The roughed-in surface after the shaping with the Foredom tool and a bit of refining with a carving knife is looking like this.  Next step will be to cut a flat section along the top of the head and add in a weathered, droopy, cowboy hat.








Chief Dan Turtle Rock

And, here’s my third carving finished in 2012…Chief Dan Turtle Rock.

The Chief is wearing his favourite deer skin and is proudly holding his favourite pipe.

I’ve enjoyed carving all of my caricatures this year, but I think that Chief Dan might be my favourite.  I like the proud look on his face and all of the bead work was a lot of fun to carve and paint.

I’m still just setting up this web-page and I’ll soon get some other photos of these carvings loaded up for you to see.

Chief Dan Turtle Rock


This is Zeke…my second carving, and, as he turned out, a bank robber.
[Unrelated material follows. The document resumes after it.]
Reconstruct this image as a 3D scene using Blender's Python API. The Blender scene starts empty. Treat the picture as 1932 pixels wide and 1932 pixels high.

As he came together earlier this year there was some hope that he may become a sheriff protecting the loot, but his looks just didn’t lend themself to the good-guy kind.

So, off he goes with the Wells Fargo sacks of cash.

Chico and Poncho

Well, here’s my first post of my first caricature carvings.  They’ve all been carved this year and I’ve had the chance to show them at the Pickering and Ottawa carving shows where they were able to pick up a few ribbons.

I’ve actually been whittling for many years, but I only began caricature carving and attending my first carving competitions this year .  Both a lot of fun…wish I had started sooner.

I got interested in the caricatures when I saw a number of outstanding carving photos on the web and when my daughter bought me a new carving knife this time last year.

This is the first carving following the new knife and inspiration…Chico and Poncho.

You’ll notice right off that Chico is the brains and Poncho’s the muscle.  Together they’re a scary duo…just be sure to stay clear of that bone.